BRUSSELS, March 06. /ITAR-TASS/. The Russian side is disappointed with the results of the Russia-NATO Council meeting on the situation in Ukraine, Alexander Grushko, Russia’s Permanent Representative at NATO, said on Wednesday after an ambassadorial meeting of the Russia-NATO Council.

“We are disappointed with the results of this meeting,” he said. “Russia had expected it would feature a discussion where it we would be able to clarify our approaches to the settlement of the situation in Ukraine.
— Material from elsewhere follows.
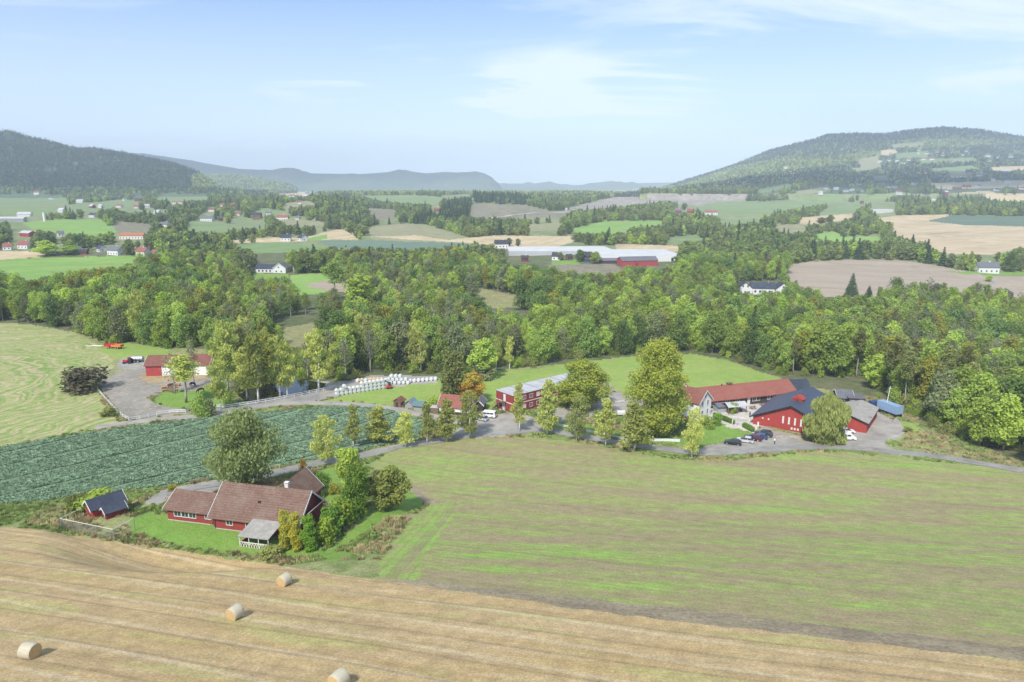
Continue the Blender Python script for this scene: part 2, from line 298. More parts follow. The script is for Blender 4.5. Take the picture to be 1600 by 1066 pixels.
FARF = [
 ('green_field', '-60,405 80,403 200,399 225,404 200,416 160,425 105,431 60,442 20,432 -60,420'),
 ('tan_field', '-60,392 60,393 80,401 0,406 -60,407'), ('green_field', '34,348 90,343 158,343 186,362 150,369 90,364 50,358'),
 ('dull_green_field', '-40,306 105,309 108,319 -40,319'), ('dull_green_field', '105,321 185,312 217,313 217,323 160,330 105,332'),
 ('orchard_ground', '190,329 265,327 265,335 188,334'), ('dull_green_field', '245,307 325,307 325,315 245,315'),
 ('scrub', '178,345 240,352 235,363 182,363'), ('dull_green_field', '293,346 355,343 360,363 295,363'), ('orchard_ground', '357,344 410,340 422,356 360,358'),
 ('tan_field', '362,375 420,371 475,372 478,377 362,381'), ('crop_rows', '362,382 430,378 510,386 520,392 400,396'),
 ('mound_grass', '560,361 584,353 636,349 670,352 718,367 740,376 702,379 584,374'), ('tan_field', '400,373 430,371 477,371 500,364 530,358 550,362 560,375 480,374'),
 ('tan_field', '580,370 650,368 700,375 760,369 820,371 895,372 905,376 880,383 800,387 740,380 660,376'),
 ('blue_crop', '495,377 580,376 730,380 732,386 640,389 520,388'), ('green_field', '475,374 510,366 512,373 480,377'),
 ('scrub', '570,325 620,328 615,343 590,344'), ('dull_green_field', '405,325 450,330 430,336 405,334'), ('mound_grass', '430,343 500,345 512,354 450,353'),
 ('scrub', '736,318 822,321 860,330 900,328 880,340 820,341 735,341'), ('tan_field', '770,368 890,369 905,375 867,387 770,389'),
 ('tan_field', '961,381 1058,384 1060,391 1048,398 964,390'), ('green_field', '885,359 943,346 1032,345 1040,350 985,357 960,365 911,366'),
 ('quarry', '880,327 960,308 1170,305 1160,316 1090,322 1040,316 920,330'), ('dull_green_field', '1085,324 1120,315 1200,315 1310,306 1330,315 1270,323 1190,338 1110,339'),
 ('dull_green_field', '1280,332 1364,306 1403,300 1430,302 1370,312 1335,332 1280,340'), ('tan_field', '1250,340 1330,334 1336,339 1285,352 1250,350'),
 ('striped_stubble', '1392,368 1398,346 1440,346 1508,351 1640,356 1640,380 1548,398 1474,397 1442,381'), ('tan_field', '1369,341 1400,337 1488,335 1470,345 1380,348'),
 ('dark_crop', '1450,345 1490,336 1640,340 1640,354 1508,352'), ('bright_grass', '1262,369 1303,361 1317,370 1376,369 1378,378 1275,377'),
 ('ploughed_field', '1225,416 1260,409 1330,406 1410,407 1470,416 1530,428 1640,426 1640,500 1560,485 1480,466 1420,468 1290,464 1235,440'),
 ('gravel_yard', '1526,431 1545,432 1552,438 1545,446 1520,456 1526,456 1551,447 1560,438 1550,430'),
 ('dull_green_field', '1524,427 1640,428 1640,433 1540,431'),
 ('tan_field', '1450,286 1640,280 1640,292 1465,296'), ('tan_field', '1535,306 1640,303 1640,316 1545,314'), ('tan_field', '1490,302 1545,298 1560,303 1500,306'), ('dull_green_field', '1430,250 1520,246 1530,252 1440,256'),
 ('tan_field', '1375,236 1400,232 1402,240 1378,244'), ('dull_green_field', '1400,240 1450,236 1450,246 1400,248'), ('mound_grass', '1340,250 1372,244 1378,262 1345,268'),
 ('tan_field', '426,303 468,301.5 513,303.5 465,307'), ('dull_green_field', '560,306 640,305 700,311 672,322 600,317'), ('dull_green_field', '690,306 735,303 740,310 700,314'), ('mound_grass', '820,352 880,346 875,358 830,362'), ('dull_green_field', '1120,345 1180,341 1190,349 1130,353'), ('mound_grass', '1210,352 1250,350 1262,362 1215,364'), ('dull_green_field', '1040,372 1090,366 1100,376 1060,380'), ('dull_green_field', '0,322 90,322 100,330 60,338 0,336'), ('mound_grass', '440,318 480,314 500,322 450,326'), ('mound_grass', '1240,300 1290,292 1302,297 1250,306'), ('mound_grass', '1330,264 1370,257 1378,262 1340,270'), ('dull_green_field', '1450,264 1520,259 1532,265 1460,270'), ('tan_field', '1545,262 1640,257 1640,264 1550,268'), ('dull_green_field', '1180,297 1230,287 1242,291 1190,302'), ('mound_grass', '1390,226 1440,222 1444,227 1396,231'), ('bright_grass', '452,430 510,426 530,430 520,440 512,458 470,462 458,446'), ('ploughed_field', '475,446 510,438 545,446 545,458 500,452'),
 ('dry_grass', '715,452 747,450 820,464 830,480 770,482'), ('dry_grass', '445,512 490,505 505,520 470,545 440,540'),
 ('lawn', '395,427 450,428 452,436 400,438'), ('lawn', '862,408 905,405 905,415 862,416'), ('scrub', '855,414 960,412 975,424 940,430 870,424'),
 ('lawn', '1480,424 1640,426 1640,430 1500,428'),
]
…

But at the very beginning of the meeting, the NATO secretary general announced that the NATO Council had preferred not to wait till our today’s meeting and had passed a decision to suspend cooperation in certain areas.”

Such an approach, according to the Russian NATO ambassador, ran counter to all basic documents of the Russian-NATO Council, the Rome declaration and the Lisbon document “that state that before taking any decisions, Russia and the NATO countries would discuss problems, begin dialogue and try to agree a common position.”

“Today’s meeting was another evidence that NATO operates double standards and uses the Cold War stereotypes in respect of Russia,” Grushko noted. This is what we have been speaking against for years. We want to transform the structure of relations between Russia and NATO not in the format ‘one against twenty-eight’ or ‘one plus twenty-eight’ but as a pool of states that use the platform of the Russian-NATO Council to clarify their national approaches.”

“The meeting was just the reading out national statements,” he said, adding that the Russian side was sorry that there had been no in-depth dialogue. “At the same time, I would like to note that we could not help being surprised at persistent attempts to picture the situation as a conflict between Russia and Ukraine, which is not existent and cannot exist whatsoever.”

“All security threats, if any, stem entirely from the catastrophic domestic situation in Ukraine, which, to a greater extent, developed that way because many Western countries had exerted open pressure on public opinion in Ukraine urging it to draw “the right conclusions,” he stressed. “We see the way to solve the current problems in restoring the rule of law. The basis should be the February 21 agreement attested by foreign ministers of three NATO countries. This agreement provided for the formation of a representative government that must take into account the interests of all political forces and regions of the country, the launch of a constitutional reform and subsequent presidential elections. Naturally, the constitutional reform must also take due account of interests of all minorities and regions. This is we think to be a way out of this situation.